System-Level Modeling and Analysis of Thermal Effects in Optical Networks-on-Chip

The performance of multiprocessor systems, such as chip multiprocessors (CMPs), is determined not only by individual processor performance, but also by how efficiently the processors collaborate with one another. It is the communication architecture that determines the collaboration efficiency on the hardware side. Optical networks-on-chip (ONoCs) are emerging communication architectures that can potentially offer ultra-high communication bandwidth and low latency to multiprocessor systems. Thermal sensitivity is an intrinsic characteristic of photonic devices used by ONoCs as well as a potential issue. This paper systematically modeled and quantitatively analyzed the thermal effects in ONoCs.
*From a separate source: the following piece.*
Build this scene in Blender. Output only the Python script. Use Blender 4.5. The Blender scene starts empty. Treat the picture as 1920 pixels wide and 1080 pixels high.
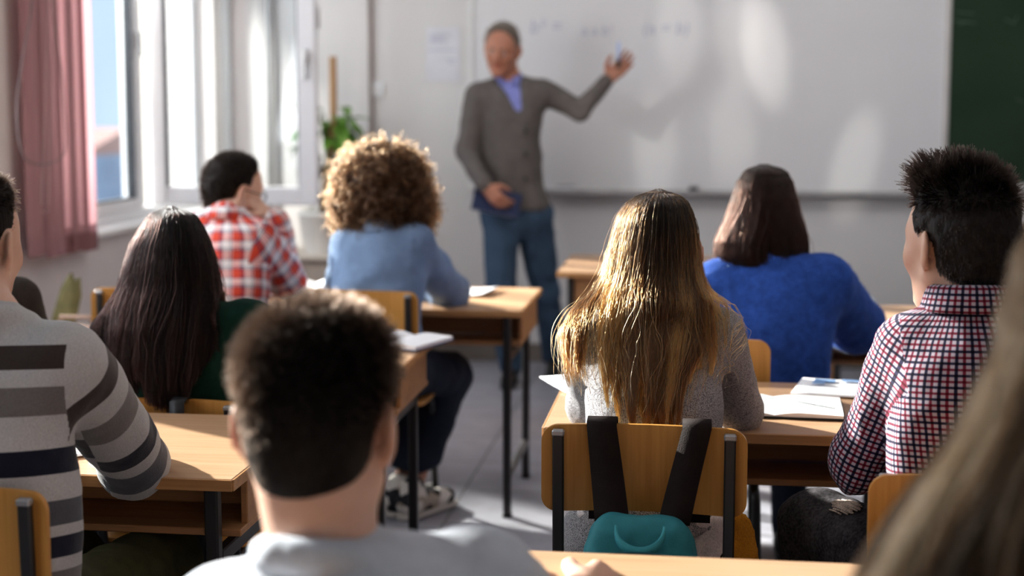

We used an 8 × 8 mesh-based ONoC as a case study and evaluated the impacts of thermal effects in the average power efficiency for real MPSoC applications. We revealed three important factors regarding ONoC power efficiency under temperature variations, and proposed several techniques to reduce the temperature sensitivity of ONoCs. These techniques include the optimal initial setting of microresonator resonant wavelength, increasing the 3-dB bandwidth of optical switching elements by parallel coupling multiple microresonators, and the use of passive-routing optical router Crux to minimize the number of switching stages in mesh-based ONoCs. We gave a mathematical analysis of periodically parallel coupling of multiple microresonators and show that the 3-dB bandwidth of optical switching elements can be widened nearly linearly with the ring number. Evaluation results for different real MPSoC applications show that, on the basis of thermal tuning, the optimal device setting improves the average power efficiency by 54% to 1.2 pJ/bit when chip temperature reaches 85 ^°C. The findings in this paper can help support the further development of this emerging technology.